• [Provided material]:
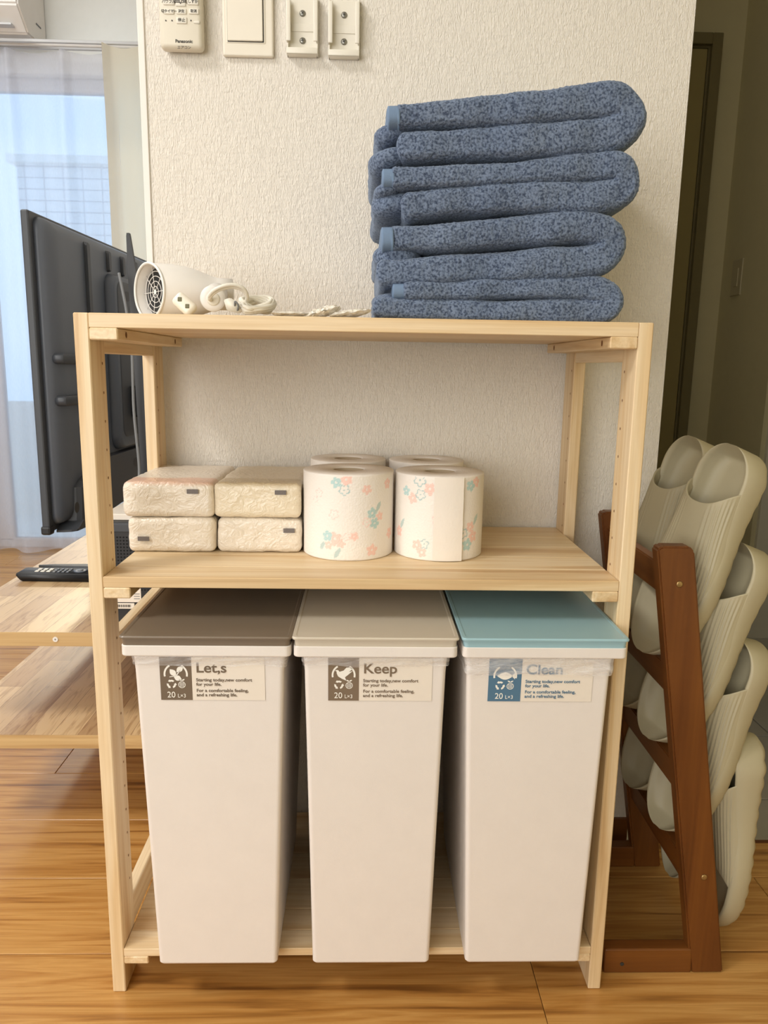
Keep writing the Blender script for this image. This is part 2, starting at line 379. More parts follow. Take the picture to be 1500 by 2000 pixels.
# ================================================================= TIMBER RACK
H, D, tp, pd, zm, zb, RW = .8315, .2950, .0161, .0471, .5429, .0623, .62
rack = empty('storage_rack', (RW/2, D/2, 0), 'open pine rack with three shelves standing against the textured wall', 'rack')
def rbox(name, x0, x1, y0, y1, z0, z1, mat, parent=rack, bev=.0012, base=(RW/2, D/2, 0)):
    o = box(name, x0, x1, y0, y1, z0, z1, mat, parent, bev, 1); o.location = Vector(o.location)-Vector(base); return o
for sx in (0, 1):
    for sy in (0, 1):
        x0 = 0 if sx == 0 else RW-tp; y0 = 0 if sy == 0 else D-pd
        p = rbox('post', x0, x0+tp, y0, y0+pd, 0, H, PINE['z'])
        hb = bmesh.new(); xi = tp if sx == 0 else RW-tp; yy = .036 if sy == 0 else D-.036; s = 1 if sx == 0 else -1
        c0 = Vector((x0+tp/2, y0+pd/2, 0)); z = .135
        while z < .80:
            if not (zm-.03 < z < zm):
                vs = [hb.verts.new((xi+s*.00025-c0.x, yy+.0013*math.cos(a*math.pi/5)-c0.y, z+.0017*math.sin(a*math.pi/5))) for a in range(10)]
                hb.faces.new(vs)
            z += .0322
        hh = obj('peg_hole', hb, HOLE, p); tag(hh, kind='stuff')
    x0 = 0.001 if sx == 0 else RW-tp+.001
    for z0, z1 in ((.790, .829), (.4185, .4585), (.062, .1025)):
        rbox('side_rail', x0, x0+tp-.002, pd, D-pd, z0, z1, PINE['y'])
for (z1, th, cl) in ((H, .0152, .0128), (zm, .0125, .0128), (zb, .0105, .0105)):
    sh = empty('shelf', (0, 0, 0)); sh.parent = rack; sh.location = (0, 0, z1-th)
    ys = [0, .0335, .0480, .1082, .165, .225, D]
    ys = [0, .048, .108, .165, .228, D] if z1 < H else [0, .07, .14, .21, D]
    if z1 == zb: ys = [0, .0316, .071, .13, .19, .25, D]
    for a, b in zip(ys, ys[1:]):
        rbox('shelf_plank', tp+.0003, RW-tp-.0003, a+(.0002 if a else -.0004), b-.0002, z1-th, z1, PINE['x'], sh, .0007, (RW/2, D/2, z1-th))
    for x0 in (tp+.0004, RW-tp-.0304):
        cl_ = rbox('cleat', x0, x0+.030, -.001, D-.008, z1-th-cl, z1-th-.0001, PINE['y'], sh, .0012, (RW/2, D/2, z1-th))
        if z1 == H:
            left = x0 < .3; xf = x0+.0303 if left else x0-.0003
            for yy in (.028, .246):
                sb = bmesh.new(); zc = z1-th-cl*.5
                sb.faces.new([sb.verts.new((xf-RW/2, yy-D/2+.0028*math.cos(a*math.pi/6), zc-(z1-th)+.0034*math.sin(a*math.pi/6))) for a in range(12)])
                q = obj('screw_hole', sb, HOLE, sh)
# ================================================================= BINS
bin_x = [(.0474, .2325), (.2335, .4147), (.4185, .6022)]
body_top = [(.0605, .2235), (.2460, .4025), (.4255, .5860)]
body_bot = [(.0671, .2102), (.2530, .3956), (.4400, .5818)]
lid_names = ['dark brown', 'greige', 'pale blue']; words = ["Let,s", "Keep", "Clean"]
lab_x = [(.088, .2026, .1226), (.2722, .3873, .3062), (.450, .5667, .4868)]
bl = ['white plastic bin with dark brown lid, leftmost on the bottom shelf', 'white plastic bin with greige lid, middle one of three', 'white plastic bin with pale blue lid, right on the bottom shelf']
def rr(x0, x1, y0, y1, r, z, n=5):
    out = []
    for cx, cy, a0 in ((x1-r, y1-r, 0), (x0+r, y1-r, 90), (x0+r, y0+r, 180), (x1-r, y0+r, 270)):
        for k in range(n+1):
            a = R_(a0+90*k/n); out.append(Vector((cx+r*math.cos(a), cy+r*math.sin(a), z)))
    return out
def poly_flat(bm, pts, y): 
    return bm.faces.new([bm.verts.new((x, y, z)) for x, z in pts])
def ring_arc(bm, cx, cz, r0, r1, a0, a1, y, n=20):
    a = [bm.verts.new((cx+r0*math.cos(R_(a0+(a1-a0)*k/n)), y, cz+r0*math.sin(R_(a0+(a1-a0)*k/n)))) for k in range(n+1)]
    b = [bm.verts.new((cx+r1*math.cos(R_(a0+(a1-a0)*k/n)), y, cz+r1*math.sin(R_(a0+(a1-a0)*k/n)))) for k in range(n+1)]
    for i in range(n): bm.faces.new((a[i], a[i+1], b[i+1], b[i]))
def ell(cx, cz, a, b, rot, n=18):
    c, s = math.cos(R_(rot)), math.sin(R_(rot)); return [(cx+a*math.cos(t)*c-b*math.sin(t)*s, cz+a*math.cos(t)*s+b*math.sin(t)*c) for t in [2*math.pi*k/n for k in range(n)]]
def leaf(cx, cz, L, w, rot, n=8):
    c, s = math.cos(R_(rot)), math.sin(R_(rot)); P = [(L*(k/n-.5), w*math.sin(math.pi*k/n)) for k in range(n+1)]+[(L*(.5-k/n), -w*math.sin(math.pi*k/n)) for k in range(1, n)]
    return [(cx+x*c-y*s, cz+x*s+y*c) for x, y in P]
for i in range(3):
    X0, X1 = bin_x[i]; tx0, tx1 = body_top[i]; bx0, bx1 = body_bot[i]; cx = (X0+X1)/2
    y0t, y0b, yb = -.044, -.0262, .262
    root = empty('waste_bin', (cx, .11, zb), bl[i], 'waste bin', 'three slim waste bins on the bottom shelf')
    o3 = Vector((cx, .11, zb))
    bm = bmesh.new()
    zt = .4686
    rings = [rr(bx0+.002, bx1-.002, y0b+.002, yb-.028, .004, zb+.0002), rr(bx0, bx1, y0b, yb-.026, .005, zb+.003)]
    for k in range(1, 9):
        f = k/8; z = zb+.003+(zt-.02-zb-.003)*f
        rings.append(rr(bx0+(tx0-bx0)*f, bx1+(tx1-bx1)*f, y0b+(y0t-y0b)*f, yb-.026*(1-f), .005, z))
    rings.append(rr(tx0-.0015, tx1+.0015, y0t-.001, yb, .006, zt))
    loft(bm, [[p-o3 for p in r] for r in rings])
    body = obj('body', bm, BINW, root, False)
    for p in body.data.polygons: p.use_smooth = False
    bm = bmesh.new()   # rim skirt
    rim0, rim1 = X0+.0015, X1-.0012
    loft(bm, [[p-o3 for p in r] for r in [rr(rim0, rim1, -.0500, yb+.003, .006, zt), rr(rim0-.0005, rim1+.0005, -.0505, yb+.003, .006, zt+.001), rr(rim0-.0005, rim1+.0005, -.0505, yb+.003, .006, .4800), rr(rim0, rim1, -.0500, yb+.003, .006, .4806)]])
    obj('rim', bm, BINW, root)
    bm = bmesh.new(); lx0, lx1 = X0+.0005, X1-.0002
    loft(bm, [[p-o3 for p in r] for r in [rr(lx0+.0018, lx1-.0018, -.0495, yb+.004, .005, .4803), rr(lx0+.0012, lx1-.0012, -.0500, yb+.004, .005, .4880), rr(lx0-.0008, lx1+.0008, -.0520, yb+.005, .005, .4888), rr(lx0-.0010, lx1+.0010, -.0522, yb+.005, .005, .4903), rr(lx0, lx1, -.0512, yb+.004, .005, .4916), rr(lx0+.003, lx1-.003, -.048, yb+.001, .005, .4917), rr(lx0+.0045, lx1-.0045, -.0465, yb-.001, .004, .4912)]])
    tag(obj('lid', bm, LIDS[i], root), 'flat %s lid' % lid_names[i])
    # sticker (front face leans: follow it)
    def fy(z): return y0b+(y0t-y0b)*((z-zb-.003)/(zt-.02-zb-.003))
    zl0, zl1 = .4147, .4660; a, b, sp = lab_x[i]; ang = math.atan((fy(zl1)-fy(zl0))/(zl1-zl0)); cz = (zl0+zl1)/2
    lab = empty('sticker', (0, 0, 0)); lab.parent = root; lab.location = (0-cx+(a+b)/2, fy(cz)-.0006-.11, cz-zb); lab.rotation_euler = (-ang, 0, 0)
    mx = (a+b)/2; hh = (zl1-zl0)/2
    bm = bmesh.new(); poly_flat(bm, [(a-mx, -hh), (b-mx, -hh), (b-mx, hh), (a-mx, hh)], 0); obj('sticker_sheet', bm, STICK, lab)
    bm = bmesh.new(); poly_flat(bm, [(a-mx, -hh), (sp-mx, -hh), (sp-mx, hh), (a-mx, hh)], -.00015); obj('sticker_panel', bm, INKS[i], lab)
    pc = (a+sp)/2-mx; bm = bmesh.new(); Y = -.0003
    zc = hh-.0195
    ring_arc(bm, pc, zc-.001, .0112, .0132, -12, 58, Y); ring_arc(bm, pc, zc-.001, .0112, .0132, 122, 192, Y)
    if i == 0:
        poly_flat(bm, leaf(pc-.003, zc+.001, .0105, .0033, 128), Y); poly_flat(bm, leaf(pc+.0045, zc+.005, .010, .0030, 45), Y); poly_flat(bm, leaf(pc+.002, zc-.0055, .009, .0032, -20), Y)
        poly_flat(bm, [(pc-.007, zc-.0045), (pc+.001, zc-.003), (pc+.0055, zc+.004), (pc+.0048, zc+.0045), (pc+.0003, zc-.002), (pc-.007, zc-.0038)], Y)
    elif i == 1:
        P = [(-.0095, .0042), (-.0078, .0052), (-.006, .005), (-.0045, .003), (0, .0045), (.003, .008), (.0075, .0085), (.0105, .007), (.006, .003), (.010, .004), (.0045, -.001), (.0015, -.0035), (.003, -.0075), (-.0015, -.0055), (-.006, -.0025), (-.0075, .0008), (-.0078, .0035)]
        poly_flat(bm, [(pc+x, zc+z) for x, z in P], Y)
    else:
        poly_flat(bm, leaf(pc, zc-.001, .018, .0045, 0), Y); poly_flat(bm, [(pc+.007, zc-.001), (pc+.011, zc+.003), (pc+.011, zc-.005)], Y)
    # recycling arrows
    rx, rz = pc-.0052, -.0065
    for k in range(3):
        t0 = 90+120*k; P = []
        for (rad, da) in ((.0052, -40), (.0052, -10), (.0052, 20), (.0060, 20), (.0048, 48), (.0024, 20), (.0032, 20), (.0030, -10), (.0032, -38)):
            an = R_(t0+da); P.append((rx+rad*math.cos(an), rz+rad*math.sin(an)))
        poly_flat(bm, P, Y)
    ax, az = pc+.0062, -.0072    # apple / globe outline with leaves
    ring_arc(bm, ax, az, .0034, .0040, 0, 360, Y, 24)
    for dz in (-.0016, 0, .0016): poly_flat(bm, [(ax-.0033, az+dz-.0002), (ax+.0033, az+dz-.0002), (ax+.0033, az+dz+.0002), (ax-.0033, az+dz+.0002)], Y)
    for dx in (-.0016, 0, .0016): poly_flat(bm, [(ax+dx-.0002, az-.0033), (ax+dx+.0002, az-.0033), (ax+dx+.0002, az+.0033), (ax+dx-.0002, az+.0033)], Y-.00002)
    poly_flat(bm, leaf(ax-.0016, az+.0057, .004, .0008, 150), Y); poly_flat(bm, leaf(ax+.0016, az+.0057, .004, .0008, 30), Y)
    obj('sticker_icons', bm, INKW, lab)
    text('lettering', '20', pc-.0105, Y, -hh+.0032, .0098, INKW, lab, sx=.95); text('lettering', 'L×3', pc+.0010, Y, -hh+.0032, .0062, INKW, lab, sx=.95)
    tx = sp-mx+.0045
    text('lettering', words[i], tx, Y, hh-.0180, .0165, INKS[i], lab, off=.00022, sx=1.08)
    for ln, zz in (("Starting today,new comfort", -.0020), ("for your life.", -.0073), ("For a comfortable feeling,", -.0147), ("and a refreshing life.", -.0200)):
        text('lettering', ln, tx, Y, zz-.001, .0052, INKS[i], lab, off=.00005, sx=1.06)
    # plastic bag folded over the rim
    bm = bmesh.new(); n = 150; rr0 = rr(tx0-.003, tx1+.004, y0t-.0035, yb-.02, .006, 0, 6)
    per = []
    m = len(rr0)
    for k in range(m):
        A, B = rr0[k], rr0[(k+1) % m]; s = max(1, int((B-A).length/.0025))
        for q in range(s): per.append(A.lerp(B, q/s))
    drop = [.0125, .0115, .022][i]
    rows = []
    for j in range(9):
        f = j/8; row = []
        for q, p in enumerate(per):
            d = drop*(1+.25*noise.noise(Vector((p.x*35, p.y*35, i*7))))
            w = .0011*noise.noise(Vector((p.x*60+f*2, p.y*60, f*3.5+i*5)))+.0004*math.sin(f*9+p.x*90)
            cen = Vector(((tx0+tx1)/2, (y0t+yb)/2, 0)); out = (p-cen).normalized()
            zz = zt-.0004-d*f; pp = p+out*(w+.0005-.0022*f)
            if pp.y < fy(zz)-.0008 or True:
                row.append(Vector((pp.x, min(pp.y, max(pp.y, y0t-.0035)) , zz))-o3)
        rows.append(row)
    loft(bm, rows, False, False); obj('bag', bm, BAGW if i == 2 else BAG, root, True)
    # loose film over the rim front
    if i != 1:
        pass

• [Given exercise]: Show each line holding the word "follow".

• [Written solution]:
Keep writing the Blender script for this image. This is part 2, starting at line 379. More parts follow. Take the picture to be 1500 by 2000 pixels.
    # sticker (front face leans: follow it)